* What is expected:
Copy every line that mentions the word "this".

---- Stored records

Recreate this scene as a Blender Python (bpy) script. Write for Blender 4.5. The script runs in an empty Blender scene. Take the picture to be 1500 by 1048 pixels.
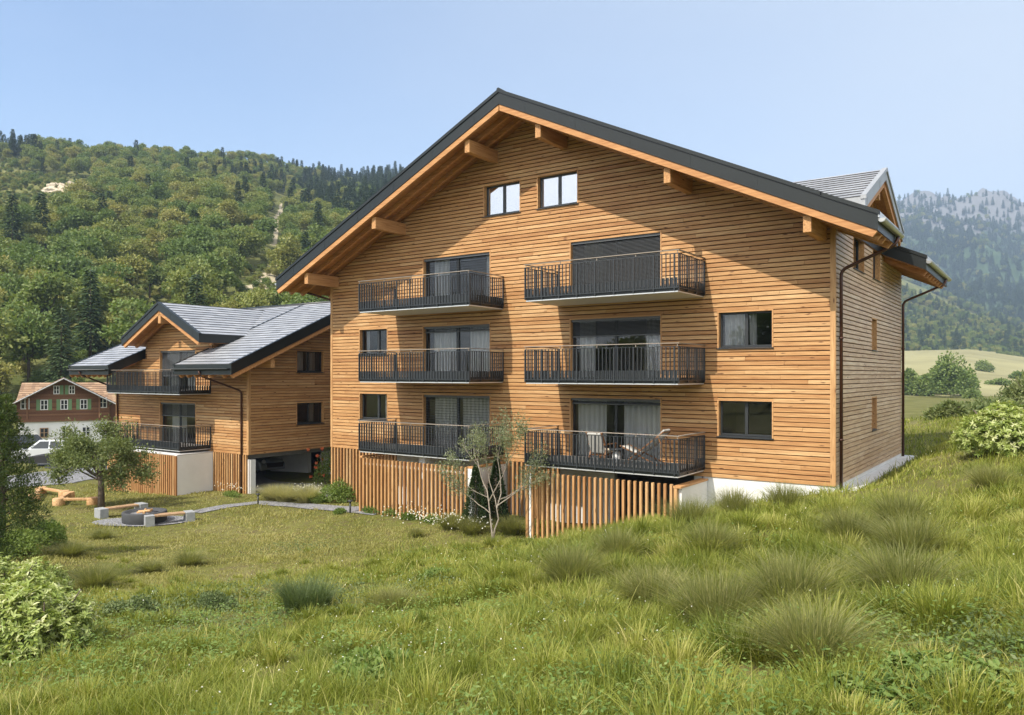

--------
---- Stored records

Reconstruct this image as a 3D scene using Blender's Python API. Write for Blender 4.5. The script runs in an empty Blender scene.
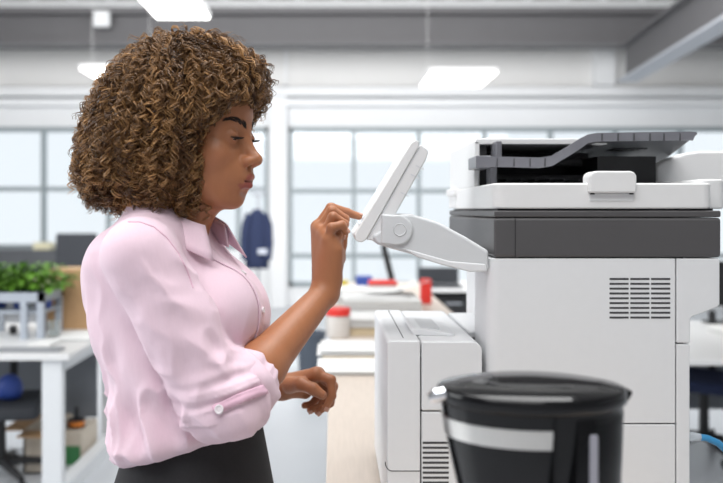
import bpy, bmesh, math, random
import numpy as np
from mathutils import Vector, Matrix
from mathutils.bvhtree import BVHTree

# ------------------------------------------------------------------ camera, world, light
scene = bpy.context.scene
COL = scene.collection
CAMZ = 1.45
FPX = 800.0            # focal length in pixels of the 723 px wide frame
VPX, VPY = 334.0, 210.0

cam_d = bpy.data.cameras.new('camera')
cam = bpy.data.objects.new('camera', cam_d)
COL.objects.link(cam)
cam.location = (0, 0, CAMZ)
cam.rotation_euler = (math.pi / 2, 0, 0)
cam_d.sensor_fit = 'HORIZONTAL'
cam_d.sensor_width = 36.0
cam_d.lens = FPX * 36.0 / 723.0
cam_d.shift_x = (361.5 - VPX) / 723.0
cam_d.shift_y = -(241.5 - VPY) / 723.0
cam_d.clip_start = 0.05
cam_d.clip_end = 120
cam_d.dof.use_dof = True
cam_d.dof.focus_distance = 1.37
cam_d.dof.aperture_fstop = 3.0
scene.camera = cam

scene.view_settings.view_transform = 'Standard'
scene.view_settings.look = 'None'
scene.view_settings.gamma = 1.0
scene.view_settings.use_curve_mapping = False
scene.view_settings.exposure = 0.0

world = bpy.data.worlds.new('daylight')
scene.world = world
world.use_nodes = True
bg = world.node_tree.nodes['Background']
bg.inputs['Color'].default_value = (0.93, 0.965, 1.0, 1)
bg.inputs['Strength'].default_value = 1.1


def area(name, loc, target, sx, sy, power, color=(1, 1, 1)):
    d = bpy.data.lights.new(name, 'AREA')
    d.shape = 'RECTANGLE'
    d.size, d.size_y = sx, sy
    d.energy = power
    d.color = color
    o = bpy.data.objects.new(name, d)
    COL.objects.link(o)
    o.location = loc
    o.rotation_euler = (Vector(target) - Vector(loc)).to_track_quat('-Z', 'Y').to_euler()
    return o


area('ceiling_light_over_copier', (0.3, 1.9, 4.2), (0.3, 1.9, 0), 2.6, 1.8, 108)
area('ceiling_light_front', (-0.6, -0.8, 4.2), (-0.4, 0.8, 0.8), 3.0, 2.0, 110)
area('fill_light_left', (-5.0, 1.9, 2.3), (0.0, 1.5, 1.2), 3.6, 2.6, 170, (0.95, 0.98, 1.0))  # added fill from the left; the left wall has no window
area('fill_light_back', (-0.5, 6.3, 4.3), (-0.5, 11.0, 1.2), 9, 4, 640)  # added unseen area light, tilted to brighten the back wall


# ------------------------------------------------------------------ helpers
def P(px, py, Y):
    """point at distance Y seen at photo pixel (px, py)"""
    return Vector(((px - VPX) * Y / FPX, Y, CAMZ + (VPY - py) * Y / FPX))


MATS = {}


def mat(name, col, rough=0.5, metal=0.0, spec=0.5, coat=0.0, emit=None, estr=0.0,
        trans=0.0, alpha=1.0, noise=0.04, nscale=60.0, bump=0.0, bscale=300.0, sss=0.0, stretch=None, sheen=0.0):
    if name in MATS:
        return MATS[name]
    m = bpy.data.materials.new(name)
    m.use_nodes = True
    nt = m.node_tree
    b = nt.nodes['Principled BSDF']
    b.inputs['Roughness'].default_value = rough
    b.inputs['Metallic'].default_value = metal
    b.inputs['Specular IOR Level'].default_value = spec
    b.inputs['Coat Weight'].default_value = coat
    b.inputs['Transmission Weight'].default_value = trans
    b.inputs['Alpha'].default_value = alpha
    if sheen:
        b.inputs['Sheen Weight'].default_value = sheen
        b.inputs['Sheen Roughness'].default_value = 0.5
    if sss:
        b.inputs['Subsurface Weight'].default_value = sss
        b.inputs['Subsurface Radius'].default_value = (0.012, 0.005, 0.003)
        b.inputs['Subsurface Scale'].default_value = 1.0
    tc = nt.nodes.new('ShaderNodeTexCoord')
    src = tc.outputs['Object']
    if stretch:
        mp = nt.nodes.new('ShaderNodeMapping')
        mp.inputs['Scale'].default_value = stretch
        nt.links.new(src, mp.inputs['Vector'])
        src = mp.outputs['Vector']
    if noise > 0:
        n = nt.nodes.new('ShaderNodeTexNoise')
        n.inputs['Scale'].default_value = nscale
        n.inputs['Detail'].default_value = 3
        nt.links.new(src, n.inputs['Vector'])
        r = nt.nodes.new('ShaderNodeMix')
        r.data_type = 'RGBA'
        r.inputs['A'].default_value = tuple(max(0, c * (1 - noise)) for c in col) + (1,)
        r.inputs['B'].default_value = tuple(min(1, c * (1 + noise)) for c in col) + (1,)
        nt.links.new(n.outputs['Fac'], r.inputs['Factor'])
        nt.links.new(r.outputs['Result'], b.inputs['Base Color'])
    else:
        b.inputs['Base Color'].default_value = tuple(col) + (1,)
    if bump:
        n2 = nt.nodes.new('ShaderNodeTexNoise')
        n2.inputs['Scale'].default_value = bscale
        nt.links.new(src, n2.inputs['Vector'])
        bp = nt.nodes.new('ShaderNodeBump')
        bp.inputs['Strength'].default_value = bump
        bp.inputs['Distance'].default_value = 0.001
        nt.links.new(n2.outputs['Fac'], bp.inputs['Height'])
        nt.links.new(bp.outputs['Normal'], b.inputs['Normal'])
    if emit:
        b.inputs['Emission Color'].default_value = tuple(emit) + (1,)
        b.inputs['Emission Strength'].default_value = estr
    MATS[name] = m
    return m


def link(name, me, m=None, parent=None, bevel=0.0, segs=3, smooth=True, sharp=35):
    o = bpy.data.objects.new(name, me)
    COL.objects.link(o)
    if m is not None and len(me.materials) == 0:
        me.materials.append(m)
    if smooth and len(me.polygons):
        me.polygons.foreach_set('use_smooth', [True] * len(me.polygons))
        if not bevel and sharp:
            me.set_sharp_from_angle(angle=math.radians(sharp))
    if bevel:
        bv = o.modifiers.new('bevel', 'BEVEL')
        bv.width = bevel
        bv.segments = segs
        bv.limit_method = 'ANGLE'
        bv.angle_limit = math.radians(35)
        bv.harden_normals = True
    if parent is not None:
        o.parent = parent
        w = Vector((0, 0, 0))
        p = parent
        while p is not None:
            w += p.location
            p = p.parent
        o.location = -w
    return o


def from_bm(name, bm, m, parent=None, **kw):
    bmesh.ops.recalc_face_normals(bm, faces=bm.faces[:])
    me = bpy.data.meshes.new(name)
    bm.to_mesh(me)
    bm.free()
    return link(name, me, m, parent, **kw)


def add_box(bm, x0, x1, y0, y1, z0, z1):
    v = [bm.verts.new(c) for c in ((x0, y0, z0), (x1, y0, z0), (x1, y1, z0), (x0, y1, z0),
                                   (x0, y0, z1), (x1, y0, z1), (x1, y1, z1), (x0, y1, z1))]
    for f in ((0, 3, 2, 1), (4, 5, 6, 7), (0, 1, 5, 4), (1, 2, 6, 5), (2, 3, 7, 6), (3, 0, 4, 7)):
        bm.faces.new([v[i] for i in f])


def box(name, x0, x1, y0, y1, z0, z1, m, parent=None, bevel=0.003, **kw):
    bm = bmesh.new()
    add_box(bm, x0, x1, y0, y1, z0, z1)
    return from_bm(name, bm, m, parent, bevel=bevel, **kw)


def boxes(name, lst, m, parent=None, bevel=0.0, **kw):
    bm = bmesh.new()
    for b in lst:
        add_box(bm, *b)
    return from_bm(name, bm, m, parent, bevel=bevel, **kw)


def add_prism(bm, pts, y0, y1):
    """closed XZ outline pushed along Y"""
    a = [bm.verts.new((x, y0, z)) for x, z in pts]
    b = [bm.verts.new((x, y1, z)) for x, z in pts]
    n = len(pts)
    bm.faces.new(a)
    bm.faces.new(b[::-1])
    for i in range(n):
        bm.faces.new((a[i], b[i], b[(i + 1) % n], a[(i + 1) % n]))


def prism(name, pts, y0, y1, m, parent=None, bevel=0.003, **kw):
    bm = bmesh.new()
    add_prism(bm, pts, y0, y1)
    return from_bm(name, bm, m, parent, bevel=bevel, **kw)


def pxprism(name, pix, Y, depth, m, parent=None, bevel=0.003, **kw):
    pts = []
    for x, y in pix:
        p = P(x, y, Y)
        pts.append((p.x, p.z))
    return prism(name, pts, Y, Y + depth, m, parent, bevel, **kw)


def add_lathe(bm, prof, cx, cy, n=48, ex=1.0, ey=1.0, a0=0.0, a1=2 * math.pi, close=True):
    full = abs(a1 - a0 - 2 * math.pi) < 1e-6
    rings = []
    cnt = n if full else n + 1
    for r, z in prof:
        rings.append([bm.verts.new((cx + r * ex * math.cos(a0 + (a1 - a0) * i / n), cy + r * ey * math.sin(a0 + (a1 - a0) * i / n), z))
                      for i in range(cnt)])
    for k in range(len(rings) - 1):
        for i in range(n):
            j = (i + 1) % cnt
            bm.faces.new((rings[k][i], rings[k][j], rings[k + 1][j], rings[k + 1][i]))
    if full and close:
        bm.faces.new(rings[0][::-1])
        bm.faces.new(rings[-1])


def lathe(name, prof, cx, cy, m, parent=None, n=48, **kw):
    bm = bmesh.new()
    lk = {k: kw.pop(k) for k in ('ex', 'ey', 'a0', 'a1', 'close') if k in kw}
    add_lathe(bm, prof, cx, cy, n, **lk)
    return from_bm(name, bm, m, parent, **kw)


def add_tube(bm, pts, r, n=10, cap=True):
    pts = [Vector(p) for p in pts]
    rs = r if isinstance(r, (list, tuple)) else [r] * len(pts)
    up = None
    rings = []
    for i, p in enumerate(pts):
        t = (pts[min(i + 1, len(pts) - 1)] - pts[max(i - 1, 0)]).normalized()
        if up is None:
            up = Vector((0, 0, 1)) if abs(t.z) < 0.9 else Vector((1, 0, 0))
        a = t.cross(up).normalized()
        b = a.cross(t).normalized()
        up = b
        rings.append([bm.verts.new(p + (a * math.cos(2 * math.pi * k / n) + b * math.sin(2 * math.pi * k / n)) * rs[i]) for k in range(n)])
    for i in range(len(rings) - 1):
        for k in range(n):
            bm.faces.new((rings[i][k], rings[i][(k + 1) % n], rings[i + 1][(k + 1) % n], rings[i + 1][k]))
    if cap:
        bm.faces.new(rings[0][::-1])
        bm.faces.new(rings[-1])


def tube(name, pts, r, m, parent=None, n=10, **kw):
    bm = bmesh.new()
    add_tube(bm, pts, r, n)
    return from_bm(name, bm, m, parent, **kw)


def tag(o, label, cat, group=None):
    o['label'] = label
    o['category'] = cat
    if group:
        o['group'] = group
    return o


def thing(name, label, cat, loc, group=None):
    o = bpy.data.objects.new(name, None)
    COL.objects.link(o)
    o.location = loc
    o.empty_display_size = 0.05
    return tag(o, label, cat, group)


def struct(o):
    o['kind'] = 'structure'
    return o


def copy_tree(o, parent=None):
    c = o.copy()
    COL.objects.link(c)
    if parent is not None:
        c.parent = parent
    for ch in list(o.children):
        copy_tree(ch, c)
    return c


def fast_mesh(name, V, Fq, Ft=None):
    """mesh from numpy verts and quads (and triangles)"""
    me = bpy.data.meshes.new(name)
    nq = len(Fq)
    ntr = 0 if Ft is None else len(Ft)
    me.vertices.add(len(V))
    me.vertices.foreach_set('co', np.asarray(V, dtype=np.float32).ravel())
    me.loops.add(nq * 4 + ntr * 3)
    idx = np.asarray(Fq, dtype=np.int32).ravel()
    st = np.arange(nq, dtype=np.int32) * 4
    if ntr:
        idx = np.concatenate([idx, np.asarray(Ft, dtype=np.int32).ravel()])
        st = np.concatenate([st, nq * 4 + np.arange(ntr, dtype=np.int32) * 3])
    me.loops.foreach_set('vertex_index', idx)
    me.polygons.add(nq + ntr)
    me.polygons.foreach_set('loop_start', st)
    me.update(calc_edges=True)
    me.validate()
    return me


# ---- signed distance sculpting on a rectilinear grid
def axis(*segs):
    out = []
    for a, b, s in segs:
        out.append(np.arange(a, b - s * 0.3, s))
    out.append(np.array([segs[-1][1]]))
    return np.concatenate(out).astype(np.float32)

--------

* Answer for the task:
Recreate this scene as a Blender Python (bpy) script. Write for Blender 4.5. The script runs in an empty Blender scene. Take the picture to be 1500 by 1048 pixels.
Reconstruct this image as a 3D scene using Blender's Python API. Write for Blender 4.5. The script runs in an empty Blender scene.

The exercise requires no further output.